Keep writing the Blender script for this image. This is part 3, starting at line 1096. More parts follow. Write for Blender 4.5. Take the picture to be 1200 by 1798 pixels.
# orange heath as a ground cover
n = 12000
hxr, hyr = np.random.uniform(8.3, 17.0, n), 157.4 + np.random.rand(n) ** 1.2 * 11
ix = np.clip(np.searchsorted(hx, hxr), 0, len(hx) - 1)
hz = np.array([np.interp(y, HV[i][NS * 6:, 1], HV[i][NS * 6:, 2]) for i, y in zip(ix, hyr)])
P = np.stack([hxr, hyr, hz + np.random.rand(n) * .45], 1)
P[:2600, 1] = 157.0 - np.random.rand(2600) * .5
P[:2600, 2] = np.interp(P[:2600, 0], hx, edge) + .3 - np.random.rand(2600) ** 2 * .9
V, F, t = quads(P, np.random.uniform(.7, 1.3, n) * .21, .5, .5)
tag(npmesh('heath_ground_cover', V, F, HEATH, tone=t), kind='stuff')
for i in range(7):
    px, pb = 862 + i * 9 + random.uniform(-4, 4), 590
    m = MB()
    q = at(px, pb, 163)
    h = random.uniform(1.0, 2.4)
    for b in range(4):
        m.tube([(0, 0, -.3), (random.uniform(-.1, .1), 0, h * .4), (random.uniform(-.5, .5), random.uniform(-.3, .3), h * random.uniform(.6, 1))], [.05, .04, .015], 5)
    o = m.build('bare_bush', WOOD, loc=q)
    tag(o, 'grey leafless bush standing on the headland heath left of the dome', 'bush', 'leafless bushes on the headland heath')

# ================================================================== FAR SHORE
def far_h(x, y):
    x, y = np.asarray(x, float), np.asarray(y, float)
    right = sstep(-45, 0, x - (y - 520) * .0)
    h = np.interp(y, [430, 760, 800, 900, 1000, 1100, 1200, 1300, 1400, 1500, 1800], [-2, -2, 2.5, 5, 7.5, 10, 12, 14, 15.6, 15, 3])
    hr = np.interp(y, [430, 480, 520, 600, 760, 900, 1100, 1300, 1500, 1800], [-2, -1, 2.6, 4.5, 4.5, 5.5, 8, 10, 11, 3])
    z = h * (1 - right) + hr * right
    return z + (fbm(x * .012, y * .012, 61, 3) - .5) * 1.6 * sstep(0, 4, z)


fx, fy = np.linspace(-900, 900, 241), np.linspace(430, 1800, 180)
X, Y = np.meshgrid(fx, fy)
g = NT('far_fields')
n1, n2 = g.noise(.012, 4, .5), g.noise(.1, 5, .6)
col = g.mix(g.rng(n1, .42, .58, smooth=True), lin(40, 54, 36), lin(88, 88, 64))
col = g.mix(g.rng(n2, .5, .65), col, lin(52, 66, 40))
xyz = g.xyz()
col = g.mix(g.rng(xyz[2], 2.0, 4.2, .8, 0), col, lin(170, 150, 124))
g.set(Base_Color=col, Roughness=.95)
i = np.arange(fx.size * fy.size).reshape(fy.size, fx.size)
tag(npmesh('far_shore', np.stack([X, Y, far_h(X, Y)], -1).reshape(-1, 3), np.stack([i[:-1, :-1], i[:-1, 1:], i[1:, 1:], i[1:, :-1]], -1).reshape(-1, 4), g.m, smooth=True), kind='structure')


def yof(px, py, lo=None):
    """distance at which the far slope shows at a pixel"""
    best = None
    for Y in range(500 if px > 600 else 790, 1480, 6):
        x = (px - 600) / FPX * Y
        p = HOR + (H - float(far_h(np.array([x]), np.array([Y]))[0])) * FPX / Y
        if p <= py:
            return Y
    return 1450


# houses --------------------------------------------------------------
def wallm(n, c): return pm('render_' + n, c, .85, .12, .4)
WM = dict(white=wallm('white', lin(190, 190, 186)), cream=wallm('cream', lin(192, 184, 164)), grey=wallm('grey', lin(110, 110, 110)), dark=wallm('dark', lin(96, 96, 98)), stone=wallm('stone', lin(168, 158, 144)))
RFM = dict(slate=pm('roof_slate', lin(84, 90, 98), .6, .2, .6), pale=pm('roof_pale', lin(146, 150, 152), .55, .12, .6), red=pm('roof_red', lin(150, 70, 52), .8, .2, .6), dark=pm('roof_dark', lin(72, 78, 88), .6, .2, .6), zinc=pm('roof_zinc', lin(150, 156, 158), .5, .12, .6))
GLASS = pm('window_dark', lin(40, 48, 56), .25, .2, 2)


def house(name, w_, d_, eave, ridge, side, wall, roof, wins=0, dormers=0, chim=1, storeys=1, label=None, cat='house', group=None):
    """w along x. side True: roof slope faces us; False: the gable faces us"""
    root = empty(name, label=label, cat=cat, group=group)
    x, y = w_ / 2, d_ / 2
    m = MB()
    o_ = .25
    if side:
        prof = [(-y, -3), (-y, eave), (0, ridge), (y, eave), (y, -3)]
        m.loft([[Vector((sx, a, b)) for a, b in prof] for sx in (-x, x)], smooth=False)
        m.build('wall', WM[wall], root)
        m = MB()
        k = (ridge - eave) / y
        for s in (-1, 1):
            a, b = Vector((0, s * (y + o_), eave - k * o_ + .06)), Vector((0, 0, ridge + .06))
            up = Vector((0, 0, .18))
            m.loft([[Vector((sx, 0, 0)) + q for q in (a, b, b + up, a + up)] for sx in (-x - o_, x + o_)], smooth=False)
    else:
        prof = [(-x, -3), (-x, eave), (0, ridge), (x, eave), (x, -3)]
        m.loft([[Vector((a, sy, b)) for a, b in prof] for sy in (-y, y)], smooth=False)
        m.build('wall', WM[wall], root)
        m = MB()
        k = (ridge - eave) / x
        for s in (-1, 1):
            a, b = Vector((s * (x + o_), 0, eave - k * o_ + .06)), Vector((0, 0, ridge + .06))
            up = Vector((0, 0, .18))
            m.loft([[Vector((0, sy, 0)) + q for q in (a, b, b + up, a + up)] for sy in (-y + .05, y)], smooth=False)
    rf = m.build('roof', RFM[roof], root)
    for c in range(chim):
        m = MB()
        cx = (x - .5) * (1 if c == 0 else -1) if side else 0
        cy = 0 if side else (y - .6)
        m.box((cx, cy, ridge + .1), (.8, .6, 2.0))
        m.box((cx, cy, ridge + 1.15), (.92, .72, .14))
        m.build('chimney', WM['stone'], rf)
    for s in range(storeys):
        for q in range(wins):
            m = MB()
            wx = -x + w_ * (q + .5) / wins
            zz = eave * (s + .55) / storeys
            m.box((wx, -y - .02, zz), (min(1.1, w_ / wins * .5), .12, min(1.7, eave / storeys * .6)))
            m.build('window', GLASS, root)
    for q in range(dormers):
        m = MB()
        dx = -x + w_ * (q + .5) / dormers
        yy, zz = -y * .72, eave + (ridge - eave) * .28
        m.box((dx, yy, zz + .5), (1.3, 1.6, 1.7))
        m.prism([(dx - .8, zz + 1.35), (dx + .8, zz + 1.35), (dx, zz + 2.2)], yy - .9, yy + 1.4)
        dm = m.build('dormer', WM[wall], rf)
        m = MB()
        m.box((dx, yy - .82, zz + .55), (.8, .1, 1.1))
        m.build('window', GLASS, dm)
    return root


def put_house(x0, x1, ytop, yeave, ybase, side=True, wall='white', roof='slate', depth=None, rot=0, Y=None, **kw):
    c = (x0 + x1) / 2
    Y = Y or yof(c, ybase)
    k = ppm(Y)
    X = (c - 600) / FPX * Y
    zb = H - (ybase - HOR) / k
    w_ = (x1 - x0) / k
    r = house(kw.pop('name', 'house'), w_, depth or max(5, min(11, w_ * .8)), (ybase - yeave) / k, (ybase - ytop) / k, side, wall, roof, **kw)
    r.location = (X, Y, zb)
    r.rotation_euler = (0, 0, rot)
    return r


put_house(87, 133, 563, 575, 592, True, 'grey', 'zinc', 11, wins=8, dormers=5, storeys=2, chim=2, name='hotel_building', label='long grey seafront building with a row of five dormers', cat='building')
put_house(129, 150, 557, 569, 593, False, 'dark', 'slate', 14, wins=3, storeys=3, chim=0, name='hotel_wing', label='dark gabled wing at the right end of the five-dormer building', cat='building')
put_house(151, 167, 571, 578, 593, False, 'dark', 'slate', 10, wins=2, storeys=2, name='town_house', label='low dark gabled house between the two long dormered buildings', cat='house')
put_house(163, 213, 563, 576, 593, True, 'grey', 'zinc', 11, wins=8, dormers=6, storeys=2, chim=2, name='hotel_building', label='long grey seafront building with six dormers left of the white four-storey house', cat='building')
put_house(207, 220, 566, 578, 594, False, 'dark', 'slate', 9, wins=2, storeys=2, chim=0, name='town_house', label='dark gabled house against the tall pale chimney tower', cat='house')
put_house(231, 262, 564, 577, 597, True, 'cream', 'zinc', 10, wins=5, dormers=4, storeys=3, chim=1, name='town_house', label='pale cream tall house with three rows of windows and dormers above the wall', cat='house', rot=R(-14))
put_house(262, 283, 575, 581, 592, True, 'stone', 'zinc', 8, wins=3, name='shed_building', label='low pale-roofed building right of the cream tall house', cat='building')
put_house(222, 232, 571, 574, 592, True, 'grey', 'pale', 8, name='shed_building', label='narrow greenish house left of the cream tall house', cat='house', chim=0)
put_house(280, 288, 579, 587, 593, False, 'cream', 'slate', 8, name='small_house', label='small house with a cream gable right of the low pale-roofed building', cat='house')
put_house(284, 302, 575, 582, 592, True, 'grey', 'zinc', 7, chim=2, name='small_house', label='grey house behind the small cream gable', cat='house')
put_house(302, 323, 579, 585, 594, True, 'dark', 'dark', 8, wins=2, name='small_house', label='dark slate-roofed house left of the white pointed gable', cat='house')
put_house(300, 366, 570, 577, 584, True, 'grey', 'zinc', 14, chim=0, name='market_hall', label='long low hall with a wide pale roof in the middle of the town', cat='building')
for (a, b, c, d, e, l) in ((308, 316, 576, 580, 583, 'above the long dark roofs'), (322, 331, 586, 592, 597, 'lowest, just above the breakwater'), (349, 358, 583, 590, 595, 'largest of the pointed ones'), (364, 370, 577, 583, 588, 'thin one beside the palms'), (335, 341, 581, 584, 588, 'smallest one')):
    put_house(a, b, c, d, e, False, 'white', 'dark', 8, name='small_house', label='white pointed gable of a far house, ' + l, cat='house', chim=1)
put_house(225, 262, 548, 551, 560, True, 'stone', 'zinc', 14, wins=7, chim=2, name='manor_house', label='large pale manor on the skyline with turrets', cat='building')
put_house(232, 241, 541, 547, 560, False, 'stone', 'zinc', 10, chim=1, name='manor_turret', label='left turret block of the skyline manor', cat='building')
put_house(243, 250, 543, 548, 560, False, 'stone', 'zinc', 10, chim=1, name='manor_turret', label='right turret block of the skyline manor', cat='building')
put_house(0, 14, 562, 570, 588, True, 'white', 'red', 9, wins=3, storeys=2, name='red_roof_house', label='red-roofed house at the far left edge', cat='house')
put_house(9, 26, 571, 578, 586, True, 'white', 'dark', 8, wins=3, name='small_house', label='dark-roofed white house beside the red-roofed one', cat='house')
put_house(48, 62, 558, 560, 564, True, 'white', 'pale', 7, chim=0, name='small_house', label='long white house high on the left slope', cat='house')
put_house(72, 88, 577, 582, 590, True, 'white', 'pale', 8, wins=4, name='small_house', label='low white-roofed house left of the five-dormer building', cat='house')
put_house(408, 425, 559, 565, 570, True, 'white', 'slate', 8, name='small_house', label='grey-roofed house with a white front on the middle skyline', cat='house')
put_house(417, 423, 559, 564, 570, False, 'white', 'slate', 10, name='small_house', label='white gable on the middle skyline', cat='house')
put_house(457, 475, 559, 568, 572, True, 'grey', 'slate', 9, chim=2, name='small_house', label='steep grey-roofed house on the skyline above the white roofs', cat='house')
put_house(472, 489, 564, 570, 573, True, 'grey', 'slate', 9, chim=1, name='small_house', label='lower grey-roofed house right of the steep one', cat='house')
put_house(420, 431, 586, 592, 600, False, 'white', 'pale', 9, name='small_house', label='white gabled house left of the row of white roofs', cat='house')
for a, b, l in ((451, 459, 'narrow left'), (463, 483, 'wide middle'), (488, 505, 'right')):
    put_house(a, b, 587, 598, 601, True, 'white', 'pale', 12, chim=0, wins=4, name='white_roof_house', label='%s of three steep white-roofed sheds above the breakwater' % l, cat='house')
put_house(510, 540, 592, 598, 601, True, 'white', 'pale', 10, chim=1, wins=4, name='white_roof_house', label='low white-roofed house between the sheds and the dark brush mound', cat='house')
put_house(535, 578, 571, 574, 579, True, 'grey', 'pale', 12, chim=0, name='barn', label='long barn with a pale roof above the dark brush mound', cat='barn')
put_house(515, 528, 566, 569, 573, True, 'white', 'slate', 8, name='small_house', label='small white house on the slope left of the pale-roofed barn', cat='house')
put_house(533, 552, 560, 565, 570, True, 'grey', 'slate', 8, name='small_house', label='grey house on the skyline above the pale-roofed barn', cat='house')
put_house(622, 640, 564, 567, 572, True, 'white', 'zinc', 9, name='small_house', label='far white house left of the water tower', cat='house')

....

Quote the data above verbatim from its first line to the line that includes "tag(o, 'grey leafless", with both boundary lines retained.

_Correct response_.
Keep writing the Blender script for this image. This is part 3, starting at line 1096. More parts follow. Write for Blender 4.5. Take the picture to be 1200 by 1798 pixels.
# orange heath as a ground cover
n = 12000
hxr, hyr = np.random.uniform(8.3, 17.0, n), 157.4 + np.random.rand(n) ** 1.2 * 11
ix = np.clip(np.searchsorted(hx, hxr), 0, len(hx) - 1)
hz = np.array([np.interp(y, HV[i][NS * 6:, 1], HV[i][NS * 6:, 2]) for i, y in zip(ix, hyr)])
P = np.stack([hxr, hyr, hz + np.random.rand(n) * .45], 1)
P[:2600, 1] = 157.0 - np.random.rand(2600) * .5
P[:2600, 2] = np.interp(P[:2600, 0], hx, edge) + .3 - np.random.rand(2600) ** 2 * .9
V, F, t = quads(P, np.random.uniform(.7, 1.3, n) * .21, .5, .5)
tag(npmesh('heath_ground_cover', V, F, HEATH, tone=t), kind='stuff')
for i in range(7):
    px, pb = 862 + i * 9 + random.uniform(-4, 4), 590
    m = MB()
    q = at(px, pb, 163)
    h = random.uniform(1.0, 2.4)
    for b in range(4):
        m.tube([(0, 0, -.3), (random.uniform(-.1, .1), 0, h * .4), (random.uniform(-.5, .5), random.uniform(-.3, .3), h * random.uniform(.6, 1))], [.05, .04, .015], 5)
    o = m.build('bare_bush', WOOD, loc=q)
    tag(o, 'grey leafless bush standing on the headland heath left of the dome', 'bush', 'leafless bushes on the headland heath')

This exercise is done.